TEMPO.CO, Bagdad - Perdana Menteri Irak, Haider al-Abadi, memperingatkan para politisi di parlemen bahwa krisis politik yang menimpa negeri itu bakal menguntungkan kelompok bersenjata Negara Islam Irak dan Suriah (ISIS).
Krisis politik di Irak merebak pada pekan ini menyusul kegagalan parlemen menggelar dua kali pemungutan suara atas rencana pemerintah Abadi melakukan reshuffle kabinet sebagai bagian dari program pemerintahannya yang anti-korupsi.
Puncak krisis itu diwarnai dengan perkelahian melibatkan anggota parlemen pada Rabu, 13 April 2016, sehari setelah mereka gagal mengadakan pemungutan suara. Kericuhan itu muncul kembali di gedung parlemen pada Kamis, 14 April 2016, ketika pemungutan suara kedua gagal digelar. Selanjutnya hampir seluruh anggota parlemen berteriak-teriak agar ketua parlemen diganti.
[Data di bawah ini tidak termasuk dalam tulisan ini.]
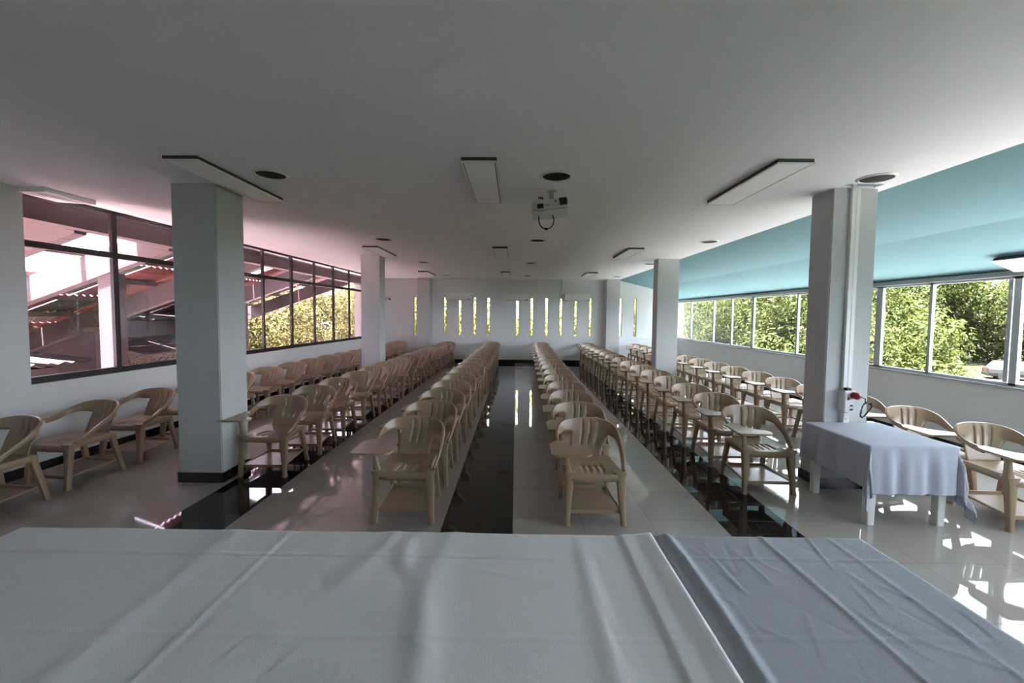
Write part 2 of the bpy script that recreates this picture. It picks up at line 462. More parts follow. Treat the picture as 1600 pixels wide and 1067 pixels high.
def chair_seat():
    bm = B()
    us = [-1,-.9,-.7,-.5,-.36,-.30,-.16,-.10,.10,.16,.30,.36,.5,.7,.9,1]
    us = [-1,-.92,-.75,-.55,-.40,-.34,-.17,-.11,.11,.17,.34,.40,.55,.75,.92,1]
    vs = [-1,-.93,-.8,-.6,-.4,-.2,0,.2,.4,.6,.8,.93,1]
    G = []
    def pos(u, v, drop=0.0, grow=0.0):
        hw = 0.228 - 0.018*(v+1)/2 + grow
        y = -0.02 + (0.225+grow)*v
        # rounded corners
        c = max(0, abs(u)-.8)/.2*max(0, abs(v)-.8)/.2
        x = u*hw*(1-.03*c); y = y - (0.012*c*(1 if v > 0 else -1))
        z = 0.455 - 0.022*(1-u*u)*(1-.5*v*v) - 0.014*max(0, -v-.6)/.4 - drop
        return (x, y, z)
    for u in us: G.append([bm.verts.new(pos(u, v)) for v in vs])
    slots = [i for i, (a, b) in enumerate(zip(us[:-1], us[1:])) if (a, b) in ((-.40,-.34),(-.17,-.11),(.11,.17),(.34,.40))]
    for i in range(len(us)-1):
        for j in range(len(vs)-1):
            if i in slots and 2 <= j <= 5: continue
            bm.faces.new((G[i][j], G[i+1][j], G[i+1][j+1], G[i][j+1]))
    loop = [(i, 0) for i in range(len(us))]+[(len(us)-1, j) for j in range(1, len(vs))]+[(i, len(vs)-1) for i in range(len(us)-2, -1, -1)]+[(0, j) for j in range(len(vs)-2, 0, -1)]
    r1 = [G[i][j] for i, j in loop]
    r2 = [bm.verts.new(pos(us[i], vs[j], 0.014, 0.012)) for i, j in loop]
    r3 = [bm.verts.new(pos(us[i], vs[j], 0.058, 0.015)) for i, j in loop]
    for a, b in ((r1, r2), (r2, r3)):
        for k in range(len(loop)):
            q = (k+1) % len(loop)
            bm.faces.new((a[k], a[q], b[q], b[k]))
    return mesh('seat', bm, PLASTIC, smooth=True, mods=[('SOLIDIFY', dict(thickness=0.007, offset=-1.0))])

def leg_mesh(top, foot, ht, hf, flare):
    bm = B(); rings = []
    for t in (0, .04, .12, .3, .6, .9, .97, 1):
        c = Vector(top).lerp(Vector(foot), t)
        hx = ht[0]+(hf[0]-ht[0])*min(1, t*1.1); hy = ht[1]+(hf[1]-ht[1])*min(1, t*1.1)
        if t < .13: k = (1-t/.13); hx += flare*k; hy += flare*.5*k
        if t > .95: hx += .003; hy += .003
        rings.append(rrect(c.x, c.y, c.z, hx, hy, .55, 3))
    bm_loft(bm, rings)
    return mesh('leg', bm, PLASTIC, smooth=True)

def rounded(poly, r, n=4):
    out = []; N = len(poly)
    for i in range(N):
        p0, p1, p2 = Vector(poly[i-1]), Vector(poly[i]), Vector(poly[(i+1) % N])
        a = (p0-p1); b = (p2-p1); rr = min(r, a.length*.45, b.length*.45)
        A, Bq = p1+a.normalized()*rr, p1+b.normalized()*rr
        for k in range(n+1):
            t = k/n; out.append(tuple(A*(1-t)**2+p1*2*t*(1-t)+Bq*t*t))
    return out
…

"Konflik ini telah melumpuhkan parlemen dan menghambat tugas pemerintah membebaskan kota dan desa dari penguasaan ISIS," ujar Abadi dalam sebuah pernyataan yang disampaikan pada Kamis dinihari waktu setempat, 14 April 2016.
Sebelumnya, Abadi mengumumkan bahwa pemerintahannya melakukan perombakan kabinet pada Februari 2016 setelah mendapatkan tekanan dari ulama mayoritas Syiah Irak.
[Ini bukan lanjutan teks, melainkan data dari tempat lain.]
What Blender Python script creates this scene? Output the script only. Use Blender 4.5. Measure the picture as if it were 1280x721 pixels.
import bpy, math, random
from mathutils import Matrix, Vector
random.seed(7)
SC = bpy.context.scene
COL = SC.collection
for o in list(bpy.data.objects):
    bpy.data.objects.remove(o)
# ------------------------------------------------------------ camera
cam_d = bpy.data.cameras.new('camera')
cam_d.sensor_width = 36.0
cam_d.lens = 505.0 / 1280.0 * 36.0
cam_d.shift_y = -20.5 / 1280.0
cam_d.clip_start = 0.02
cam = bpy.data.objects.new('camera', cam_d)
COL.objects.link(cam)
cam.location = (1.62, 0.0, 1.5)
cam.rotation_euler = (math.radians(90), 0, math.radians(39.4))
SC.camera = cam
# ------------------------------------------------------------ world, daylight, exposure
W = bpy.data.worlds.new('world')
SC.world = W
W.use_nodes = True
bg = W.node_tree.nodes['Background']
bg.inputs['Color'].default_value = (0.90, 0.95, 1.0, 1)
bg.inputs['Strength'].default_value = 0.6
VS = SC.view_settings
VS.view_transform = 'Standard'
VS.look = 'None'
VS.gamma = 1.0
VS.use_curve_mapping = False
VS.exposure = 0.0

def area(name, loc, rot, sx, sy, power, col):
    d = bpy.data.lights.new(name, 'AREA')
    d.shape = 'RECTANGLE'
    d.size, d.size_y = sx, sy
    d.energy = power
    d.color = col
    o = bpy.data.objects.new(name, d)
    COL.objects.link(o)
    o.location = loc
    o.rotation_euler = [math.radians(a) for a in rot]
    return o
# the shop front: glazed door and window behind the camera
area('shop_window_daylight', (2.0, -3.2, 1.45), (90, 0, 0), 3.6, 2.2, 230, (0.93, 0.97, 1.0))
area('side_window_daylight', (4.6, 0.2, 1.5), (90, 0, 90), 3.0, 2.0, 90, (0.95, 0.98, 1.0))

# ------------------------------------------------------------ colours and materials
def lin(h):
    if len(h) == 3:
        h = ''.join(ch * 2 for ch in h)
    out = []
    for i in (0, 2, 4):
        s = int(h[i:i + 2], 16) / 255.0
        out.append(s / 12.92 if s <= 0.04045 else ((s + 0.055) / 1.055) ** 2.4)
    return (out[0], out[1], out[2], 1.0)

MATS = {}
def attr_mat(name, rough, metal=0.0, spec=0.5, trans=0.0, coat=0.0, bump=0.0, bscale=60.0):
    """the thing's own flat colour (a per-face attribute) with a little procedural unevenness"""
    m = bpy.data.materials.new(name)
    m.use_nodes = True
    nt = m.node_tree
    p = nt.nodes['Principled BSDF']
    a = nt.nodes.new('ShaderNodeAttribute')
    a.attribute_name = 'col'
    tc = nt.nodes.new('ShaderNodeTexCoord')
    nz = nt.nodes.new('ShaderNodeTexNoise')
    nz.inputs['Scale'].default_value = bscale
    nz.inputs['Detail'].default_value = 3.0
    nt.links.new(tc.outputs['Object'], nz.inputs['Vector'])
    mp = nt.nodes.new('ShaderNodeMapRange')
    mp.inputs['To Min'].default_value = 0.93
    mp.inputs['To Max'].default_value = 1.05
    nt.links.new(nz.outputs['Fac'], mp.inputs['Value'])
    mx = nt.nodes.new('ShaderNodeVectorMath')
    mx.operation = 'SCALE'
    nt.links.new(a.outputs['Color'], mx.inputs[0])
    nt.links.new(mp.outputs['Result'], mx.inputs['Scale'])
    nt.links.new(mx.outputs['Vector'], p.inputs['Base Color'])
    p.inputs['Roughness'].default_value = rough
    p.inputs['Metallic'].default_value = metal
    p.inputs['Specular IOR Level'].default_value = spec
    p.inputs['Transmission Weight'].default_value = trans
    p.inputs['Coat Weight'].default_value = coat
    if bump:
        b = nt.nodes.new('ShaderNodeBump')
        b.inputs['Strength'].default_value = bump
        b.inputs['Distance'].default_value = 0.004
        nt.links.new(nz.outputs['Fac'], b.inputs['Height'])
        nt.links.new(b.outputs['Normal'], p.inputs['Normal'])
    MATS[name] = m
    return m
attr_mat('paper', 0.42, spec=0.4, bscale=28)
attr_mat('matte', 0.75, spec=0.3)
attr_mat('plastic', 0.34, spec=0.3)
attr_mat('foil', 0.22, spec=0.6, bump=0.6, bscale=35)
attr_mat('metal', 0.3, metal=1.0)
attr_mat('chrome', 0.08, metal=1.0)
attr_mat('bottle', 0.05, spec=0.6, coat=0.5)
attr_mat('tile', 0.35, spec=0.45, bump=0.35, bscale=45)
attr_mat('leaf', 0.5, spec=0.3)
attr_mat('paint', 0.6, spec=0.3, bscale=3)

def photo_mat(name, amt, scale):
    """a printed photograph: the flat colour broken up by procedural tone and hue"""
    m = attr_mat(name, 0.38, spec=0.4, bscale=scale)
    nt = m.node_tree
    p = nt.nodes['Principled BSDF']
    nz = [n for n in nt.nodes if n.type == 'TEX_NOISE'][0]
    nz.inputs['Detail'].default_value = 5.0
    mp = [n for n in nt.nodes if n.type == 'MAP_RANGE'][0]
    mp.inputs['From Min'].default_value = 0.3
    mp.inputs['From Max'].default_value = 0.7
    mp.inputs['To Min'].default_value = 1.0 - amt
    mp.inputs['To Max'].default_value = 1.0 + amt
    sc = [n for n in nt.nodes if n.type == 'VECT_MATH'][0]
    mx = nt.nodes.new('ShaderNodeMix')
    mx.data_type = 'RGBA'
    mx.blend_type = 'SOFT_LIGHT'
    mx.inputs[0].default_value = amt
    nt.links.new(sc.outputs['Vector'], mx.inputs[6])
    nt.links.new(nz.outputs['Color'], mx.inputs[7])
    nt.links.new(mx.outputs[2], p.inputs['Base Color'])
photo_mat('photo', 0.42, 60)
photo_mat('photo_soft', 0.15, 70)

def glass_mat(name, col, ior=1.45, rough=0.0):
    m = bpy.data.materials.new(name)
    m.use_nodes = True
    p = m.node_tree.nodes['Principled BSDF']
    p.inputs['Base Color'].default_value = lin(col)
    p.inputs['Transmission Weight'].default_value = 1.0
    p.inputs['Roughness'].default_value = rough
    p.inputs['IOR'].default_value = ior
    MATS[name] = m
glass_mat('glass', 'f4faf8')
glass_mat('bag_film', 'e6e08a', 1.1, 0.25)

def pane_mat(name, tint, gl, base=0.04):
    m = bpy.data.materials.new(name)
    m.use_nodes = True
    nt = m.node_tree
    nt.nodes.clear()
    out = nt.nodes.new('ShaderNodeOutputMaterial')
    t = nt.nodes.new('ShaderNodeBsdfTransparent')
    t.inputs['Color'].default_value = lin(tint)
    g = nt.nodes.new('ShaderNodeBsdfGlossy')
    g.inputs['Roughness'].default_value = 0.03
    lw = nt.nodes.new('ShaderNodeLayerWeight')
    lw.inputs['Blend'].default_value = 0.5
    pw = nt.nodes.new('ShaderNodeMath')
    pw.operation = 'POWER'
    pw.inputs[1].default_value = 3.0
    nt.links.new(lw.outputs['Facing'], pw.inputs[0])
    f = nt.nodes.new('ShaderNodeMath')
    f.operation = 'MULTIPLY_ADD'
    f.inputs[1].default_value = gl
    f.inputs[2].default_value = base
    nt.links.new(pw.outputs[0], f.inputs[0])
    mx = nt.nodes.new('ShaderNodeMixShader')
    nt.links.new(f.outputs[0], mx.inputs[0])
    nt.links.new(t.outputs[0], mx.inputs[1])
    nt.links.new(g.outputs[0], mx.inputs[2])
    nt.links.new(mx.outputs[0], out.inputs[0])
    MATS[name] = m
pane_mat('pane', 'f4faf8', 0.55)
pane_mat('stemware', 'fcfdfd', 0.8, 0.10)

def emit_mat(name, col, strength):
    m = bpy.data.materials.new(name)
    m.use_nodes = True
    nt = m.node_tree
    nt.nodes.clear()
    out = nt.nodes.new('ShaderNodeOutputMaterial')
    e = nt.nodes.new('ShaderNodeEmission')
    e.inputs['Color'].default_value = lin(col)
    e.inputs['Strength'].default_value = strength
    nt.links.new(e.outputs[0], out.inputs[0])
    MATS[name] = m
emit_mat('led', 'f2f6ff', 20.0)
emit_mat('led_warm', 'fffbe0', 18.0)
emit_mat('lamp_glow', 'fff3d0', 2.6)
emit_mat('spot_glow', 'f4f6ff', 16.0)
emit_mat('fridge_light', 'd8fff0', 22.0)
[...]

Pada perombakan tersebut, Abadi mengusulkan kursi menteri diisi oleh tehnokrat untuk menggantikan tiga orang menteri. Menurut Abadi, para menteri sebaiknya tidak berdasarkan aliansi partai politik, kekayaan, atau sistem patron setelah jatuhnay Saddam Hussein pada 2003.
Abadi selanjutnya menyusun daftar calon menteri yang diusulkan oleh partai politik yang memiliki kursi di parlemen. Namun susunan tersebut mendapatkan kecaman dari parlemen karena mereka dianggap tidak terbebas dari korupsi.